Just noticed that not all provinces are created equal. Charleston, SC (USA) is a huge province. Also, the terrain types are just flat silly. My home area of Raleigh, NC appears to be over 50% jungle and swamp.
I'm also very bothered that a lot of crucial resources like steel, coal, and oil are in no way tied to the map or concentrated in certain locations. Remove the criticality of the Ploesti oilfields, or the Baku oilfields, and you totally change the strategies of WWII. The fact that the Japanese Home Islands were resource-poor was a driving factor behind the invasion of China, the invasion of the East Indies, and a large part of what eventually lost the war for them.

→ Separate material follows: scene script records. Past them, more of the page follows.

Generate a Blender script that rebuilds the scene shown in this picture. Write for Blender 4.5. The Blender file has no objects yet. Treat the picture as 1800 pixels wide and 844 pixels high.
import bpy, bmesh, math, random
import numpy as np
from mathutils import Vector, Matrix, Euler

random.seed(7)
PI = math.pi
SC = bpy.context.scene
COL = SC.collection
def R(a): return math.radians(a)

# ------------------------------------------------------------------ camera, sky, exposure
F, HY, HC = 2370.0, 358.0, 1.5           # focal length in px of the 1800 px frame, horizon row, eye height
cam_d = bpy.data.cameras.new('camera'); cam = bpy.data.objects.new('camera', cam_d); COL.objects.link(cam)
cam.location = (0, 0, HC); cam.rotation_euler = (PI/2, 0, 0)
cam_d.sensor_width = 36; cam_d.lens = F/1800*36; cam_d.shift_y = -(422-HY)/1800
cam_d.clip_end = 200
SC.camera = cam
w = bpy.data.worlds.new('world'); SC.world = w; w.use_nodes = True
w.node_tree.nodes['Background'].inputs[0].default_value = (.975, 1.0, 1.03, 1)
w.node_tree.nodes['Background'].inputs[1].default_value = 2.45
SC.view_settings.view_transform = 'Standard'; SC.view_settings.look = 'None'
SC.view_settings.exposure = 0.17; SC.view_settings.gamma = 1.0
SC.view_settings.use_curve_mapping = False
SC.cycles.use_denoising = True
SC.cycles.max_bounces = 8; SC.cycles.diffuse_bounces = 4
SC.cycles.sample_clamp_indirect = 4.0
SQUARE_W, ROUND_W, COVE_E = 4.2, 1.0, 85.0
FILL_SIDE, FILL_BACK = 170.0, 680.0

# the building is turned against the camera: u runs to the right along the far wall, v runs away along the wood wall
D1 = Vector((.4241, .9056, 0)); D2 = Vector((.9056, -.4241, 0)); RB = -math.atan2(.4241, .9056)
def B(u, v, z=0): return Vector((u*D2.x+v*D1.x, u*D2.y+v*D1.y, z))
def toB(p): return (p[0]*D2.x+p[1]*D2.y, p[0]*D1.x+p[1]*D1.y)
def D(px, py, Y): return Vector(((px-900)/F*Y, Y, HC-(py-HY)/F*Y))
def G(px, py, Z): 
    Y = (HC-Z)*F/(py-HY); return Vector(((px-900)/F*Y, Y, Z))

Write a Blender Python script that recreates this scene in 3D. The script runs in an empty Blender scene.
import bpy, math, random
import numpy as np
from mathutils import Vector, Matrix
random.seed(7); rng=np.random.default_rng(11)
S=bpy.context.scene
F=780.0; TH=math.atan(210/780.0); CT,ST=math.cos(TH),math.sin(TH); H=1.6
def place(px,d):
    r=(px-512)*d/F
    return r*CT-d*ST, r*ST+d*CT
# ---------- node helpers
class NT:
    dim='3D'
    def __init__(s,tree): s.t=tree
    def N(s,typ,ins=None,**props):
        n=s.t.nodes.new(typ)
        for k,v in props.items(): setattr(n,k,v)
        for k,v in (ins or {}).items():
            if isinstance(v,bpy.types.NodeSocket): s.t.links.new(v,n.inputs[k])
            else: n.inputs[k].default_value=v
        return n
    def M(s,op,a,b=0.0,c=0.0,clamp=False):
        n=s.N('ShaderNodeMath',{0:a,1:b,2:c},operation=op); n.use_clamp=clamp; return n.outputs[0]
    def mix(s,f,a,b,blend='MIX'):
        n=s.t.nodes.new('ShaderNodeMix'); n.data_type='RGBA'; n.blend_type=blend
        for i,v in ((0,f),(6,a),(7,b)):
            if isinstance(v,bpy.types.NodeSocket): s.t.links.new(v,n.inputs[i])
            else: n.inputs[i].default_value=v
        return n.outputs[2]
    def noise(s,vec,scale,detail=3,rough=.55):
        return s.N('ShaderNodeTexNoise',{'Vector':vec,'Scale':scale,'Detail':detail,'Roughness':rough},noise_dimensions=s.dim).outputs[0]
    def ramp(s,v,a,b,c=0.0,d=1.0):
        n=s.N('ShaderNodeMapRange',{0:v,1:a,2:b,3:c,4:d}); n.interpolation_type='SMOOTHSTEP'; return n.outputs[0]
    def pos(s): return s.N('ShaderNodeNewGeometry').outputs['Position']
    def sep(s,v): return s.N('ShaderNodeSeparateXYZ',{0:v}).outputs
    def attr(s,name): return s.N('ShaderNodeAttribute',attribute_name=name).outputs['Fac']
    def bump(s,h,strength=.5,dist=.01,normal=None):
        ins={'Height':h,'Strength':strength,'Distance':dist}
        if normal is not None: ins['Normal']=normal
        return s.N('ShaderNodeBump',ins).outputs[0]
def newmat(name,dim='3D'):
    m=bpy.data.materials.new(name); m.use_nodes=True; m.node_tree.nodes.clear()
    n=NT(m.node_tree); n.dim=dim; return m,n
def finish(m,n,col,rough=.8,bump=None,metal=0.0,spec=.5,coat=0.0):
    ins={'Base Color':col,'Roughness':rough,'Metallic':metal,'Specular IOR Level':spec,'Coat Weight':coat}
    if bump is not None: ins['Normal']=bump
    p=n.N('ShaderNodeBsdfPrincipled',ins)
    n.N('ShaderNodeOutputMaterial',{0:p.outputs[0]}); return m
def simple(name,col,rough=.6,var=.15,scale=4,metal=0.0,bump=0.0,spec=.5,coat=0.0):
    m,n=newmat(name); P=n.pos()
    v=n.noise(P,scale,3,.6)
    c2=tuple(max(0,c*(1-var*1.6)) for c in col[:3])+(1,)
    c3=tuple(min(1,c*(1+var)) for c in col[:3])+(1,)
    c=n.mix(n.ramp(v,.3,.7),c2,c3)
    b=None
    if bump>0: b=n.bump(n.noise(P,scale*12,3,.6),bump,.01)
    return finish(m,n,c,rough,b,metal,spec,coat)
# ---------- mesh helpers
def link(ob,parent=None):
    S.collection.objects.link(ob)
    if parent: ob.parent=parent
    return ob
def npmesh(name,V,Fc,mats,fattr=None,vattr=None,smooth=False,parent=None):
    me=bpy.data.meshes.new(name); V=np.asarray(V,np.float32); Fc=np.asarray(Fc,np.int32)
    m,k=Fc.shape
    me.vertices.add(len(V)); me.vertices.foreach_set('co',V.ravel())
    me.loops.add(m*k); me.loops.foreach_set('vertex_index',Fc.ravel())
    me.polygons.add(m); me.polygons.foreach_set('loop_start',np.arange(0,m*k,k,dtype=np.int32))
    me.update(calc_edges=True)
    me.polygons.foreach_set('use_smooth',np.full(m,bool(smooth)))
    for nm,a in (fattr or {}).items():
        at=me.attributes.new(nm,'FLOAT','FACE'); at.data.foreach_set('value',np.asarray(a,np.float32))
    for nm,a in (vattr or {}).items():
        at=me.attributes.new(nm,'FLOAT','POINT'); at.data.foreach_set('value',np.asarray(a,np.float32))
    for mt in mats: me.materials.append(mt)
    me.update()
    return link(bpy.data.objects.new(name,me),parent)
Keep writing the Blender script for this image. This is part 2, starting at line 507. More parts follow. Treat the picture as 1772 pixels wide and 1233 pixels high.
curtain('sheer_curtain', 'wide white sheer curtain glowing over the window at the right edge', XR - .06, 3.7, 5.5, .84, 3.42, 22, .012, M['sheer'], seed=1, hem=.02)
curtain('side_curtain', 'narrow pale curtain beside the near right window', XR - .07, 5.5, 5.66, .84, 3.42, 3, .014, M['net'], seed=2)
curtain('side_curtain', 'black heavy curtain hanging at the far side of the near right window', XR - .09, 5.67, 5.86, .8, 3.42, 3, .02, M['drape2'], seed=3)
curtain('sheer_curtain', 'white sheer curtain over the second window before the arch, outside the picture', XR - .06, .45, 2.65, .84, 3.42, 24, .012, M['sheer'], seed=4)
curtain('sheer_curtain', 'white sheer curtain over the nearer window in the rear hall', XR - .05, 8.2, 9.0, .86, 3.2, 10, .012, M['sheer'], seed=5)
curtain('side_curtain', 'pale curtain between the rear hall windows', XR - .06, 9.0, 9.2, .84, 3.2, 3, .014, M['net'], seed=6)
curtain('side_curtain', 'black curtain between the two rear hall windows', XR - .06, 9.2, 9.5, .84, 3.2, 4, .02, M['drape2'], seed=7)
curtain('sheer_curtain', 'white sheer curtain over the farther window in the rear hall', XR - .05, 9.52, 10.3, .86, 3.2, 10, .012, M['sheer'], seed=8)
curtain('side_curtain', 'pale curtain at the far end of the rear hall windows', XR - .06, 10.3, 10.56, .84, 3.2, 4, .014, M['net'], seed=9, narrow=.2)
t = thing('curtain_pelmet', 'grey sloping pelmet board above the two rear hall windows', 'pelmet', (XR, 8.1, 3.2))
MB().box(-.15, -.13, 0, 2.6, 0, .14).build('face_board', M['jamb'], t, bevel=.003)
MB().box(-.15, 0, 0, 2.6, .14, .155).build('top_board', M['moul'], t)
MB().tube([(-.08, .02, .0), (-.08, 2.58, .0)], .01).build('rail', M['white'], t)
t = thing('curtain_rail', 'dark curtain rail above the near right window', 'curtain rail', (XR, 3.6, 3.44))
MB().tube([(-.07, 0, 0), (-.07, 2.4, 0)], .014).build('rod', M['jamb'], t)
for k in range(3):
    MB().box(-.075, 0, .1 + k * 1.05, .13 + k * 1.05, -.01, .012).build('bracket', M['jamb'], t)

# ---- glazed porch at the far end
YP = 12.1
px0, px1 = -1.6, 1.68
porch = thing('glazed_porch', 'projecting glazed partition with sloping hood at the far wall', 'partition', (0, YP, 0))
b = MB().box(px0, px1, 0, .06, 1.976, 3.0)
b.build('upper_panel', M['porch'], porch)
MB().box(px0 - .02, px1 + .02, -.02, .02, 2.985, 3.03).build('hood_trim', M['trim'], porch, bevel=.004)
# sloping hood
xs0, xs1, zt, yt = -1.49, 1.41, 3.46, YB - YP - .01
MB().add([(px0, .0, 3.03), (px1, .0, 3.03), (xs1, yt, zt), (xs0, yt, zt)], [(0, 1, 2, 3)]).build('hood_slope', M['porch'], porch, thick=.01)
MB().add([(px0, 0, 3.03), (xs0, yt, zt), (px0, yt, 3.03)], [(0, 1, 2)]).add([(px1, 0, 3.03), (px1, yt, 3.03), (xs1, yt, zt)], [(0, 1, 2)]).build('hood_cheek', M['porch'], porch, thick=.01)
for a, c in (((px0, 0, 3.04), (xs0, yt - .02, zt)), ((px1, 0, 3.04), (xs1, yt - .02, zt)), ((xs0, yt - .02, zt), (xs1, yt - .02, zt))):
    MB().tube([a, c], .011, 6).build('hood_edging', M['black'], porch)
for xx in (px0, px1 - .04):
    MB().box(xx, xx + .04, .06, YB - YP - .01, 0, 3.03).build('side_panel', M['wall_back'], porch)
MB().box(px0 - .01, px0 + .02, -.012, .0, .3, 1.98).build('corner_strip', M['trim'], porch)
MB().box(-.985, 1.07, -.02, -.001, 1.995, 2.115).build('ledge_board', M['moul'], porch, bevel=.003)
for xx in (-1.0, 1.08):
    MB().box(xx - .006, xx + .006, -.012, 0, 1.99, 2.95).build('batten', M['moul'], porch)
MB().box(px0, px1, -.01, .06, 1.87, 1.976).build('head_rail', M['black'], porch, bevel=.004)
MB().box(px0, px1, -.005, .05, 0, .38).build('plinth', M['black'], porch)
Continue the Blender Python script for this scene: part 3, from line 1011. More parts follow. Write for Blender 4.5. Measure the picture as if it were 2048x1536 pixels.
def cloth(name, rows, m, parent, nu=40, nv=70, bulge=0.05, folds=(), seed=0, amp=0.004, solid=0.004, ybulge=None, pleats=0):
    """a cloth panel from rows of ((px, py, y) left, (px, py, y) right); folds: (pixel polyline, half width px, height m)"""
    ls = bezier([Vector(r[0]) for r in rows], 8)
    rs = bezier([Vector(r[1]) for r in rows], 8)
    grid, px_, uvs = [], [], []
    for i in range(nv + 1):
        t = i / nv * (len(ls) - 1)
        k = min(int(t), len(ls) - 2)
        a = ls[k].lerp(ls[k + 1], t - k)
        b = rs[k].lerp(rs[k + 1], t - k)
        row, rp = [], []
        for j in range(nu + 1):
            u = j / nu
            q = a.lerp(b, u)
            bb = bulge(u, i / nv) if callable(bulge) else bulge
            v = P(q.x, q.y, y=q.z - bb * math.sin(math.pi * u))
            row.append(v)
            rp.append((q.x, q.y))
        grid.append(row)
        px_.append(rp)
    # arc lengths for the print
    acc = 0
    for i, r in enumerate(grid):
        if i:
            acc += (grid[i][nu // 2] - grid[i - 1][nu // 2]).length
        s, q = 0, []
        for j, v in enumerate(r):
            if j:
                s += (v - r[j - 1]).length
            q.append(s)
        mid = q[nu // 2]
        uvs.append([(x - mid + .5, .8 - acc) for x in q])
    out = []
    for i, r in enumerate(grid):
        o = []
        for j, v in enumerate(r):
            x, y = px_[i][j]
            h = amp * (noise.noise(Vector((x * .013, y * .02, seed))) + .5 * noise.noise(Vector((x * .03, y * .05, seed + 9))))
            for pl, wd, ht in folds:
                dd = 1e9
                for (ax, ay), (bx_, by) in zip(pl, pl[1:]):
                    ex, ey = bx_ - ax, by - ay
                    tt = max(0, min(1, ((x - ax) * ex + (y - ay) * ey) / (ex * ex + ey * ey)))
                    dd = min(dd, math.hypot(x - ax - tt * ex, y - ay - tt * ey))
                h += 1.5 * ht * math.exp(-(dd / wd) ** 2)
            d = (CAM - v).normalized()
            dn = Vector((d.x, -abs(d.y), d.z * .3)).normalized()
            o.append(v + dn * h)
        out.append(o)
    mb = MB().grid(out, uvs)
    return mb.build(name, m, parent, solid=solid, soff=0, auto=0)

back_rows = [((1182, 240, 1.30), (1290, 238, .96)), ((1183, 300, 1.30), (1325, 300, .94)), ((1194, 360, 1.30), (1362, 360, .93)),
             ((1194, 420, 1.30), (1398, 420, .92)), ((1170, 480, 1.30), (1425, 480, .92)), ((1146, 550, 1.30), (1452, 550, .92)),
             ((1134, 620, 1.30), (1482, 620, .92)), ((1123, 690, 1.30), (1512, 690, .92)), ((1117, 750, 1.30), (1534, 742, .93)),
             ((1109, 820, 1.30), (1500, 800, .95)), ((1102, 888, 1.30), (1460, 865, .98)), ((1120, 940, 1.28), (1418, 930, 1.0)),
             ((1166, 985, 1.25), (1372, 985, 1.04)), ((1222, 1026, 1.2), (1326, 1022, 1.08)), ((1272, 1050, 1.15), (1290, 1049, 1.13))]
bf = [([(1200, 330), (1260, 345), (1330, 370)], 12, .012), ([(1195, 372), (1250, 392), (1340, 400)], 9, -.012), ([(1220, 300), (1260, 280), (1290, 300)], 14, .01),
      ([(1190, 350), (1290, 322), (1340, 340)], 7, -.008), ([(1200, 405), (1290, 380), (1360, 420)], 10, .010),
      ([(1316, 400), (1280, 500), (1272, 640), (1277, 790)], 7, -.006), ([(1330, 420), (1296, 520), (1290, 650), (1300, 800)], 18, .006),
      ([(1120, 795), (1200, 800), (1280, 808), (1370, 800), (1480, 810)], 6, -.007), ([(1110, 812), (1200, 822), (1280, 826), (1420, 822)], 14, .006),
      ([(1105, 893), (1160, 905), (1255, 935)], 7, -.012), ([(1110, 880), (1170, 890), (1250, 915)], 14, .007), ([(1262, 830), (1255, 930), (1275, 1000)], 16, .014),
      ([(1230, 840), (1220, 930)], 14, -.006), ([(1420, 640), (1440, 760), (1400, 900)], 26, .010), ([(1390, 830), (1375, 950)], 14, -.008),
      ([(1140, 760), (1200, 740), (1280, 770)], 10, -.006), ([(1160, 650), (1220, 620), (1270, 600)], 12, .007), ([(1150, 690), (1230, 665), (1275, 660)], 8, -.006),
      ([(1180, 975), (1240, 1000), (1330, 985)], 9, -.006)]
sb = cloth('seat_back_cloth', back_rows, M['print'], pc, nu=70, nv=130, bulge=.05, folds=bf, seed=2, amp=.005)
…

I'm still playing for now, but overall I stand by my earlier assessment: it's a generic browser strategy game with some WWII window dressing and auto-clan making.
Yea, that bothers me too. Game would be much more interesting if it had more special tiles for production. Oil fields, iron deposits, etc.
Right now the only resources that really depend on location are rubber and cement. Jungle/forest are common enough that almost every province has plenty of 30% bonus lumber tiles. Rubber is location based in that some areas don't have jungle, but it doesn't matter too awfully much since you can just use rubber plants and oil if you need to. And cement you can just use plains if you don't have hills or mountains, although the 20% and 30% bonuses are helpful.
It'd be much more interesting if provinces had specific iron, oil, coal, etc deposits. That way trade between provinces would actually be necessary, with shipments of fuel coming from oil rich provinces and iron or coal being mined in provinces with big deposits and sent somewhere to be refined into steel.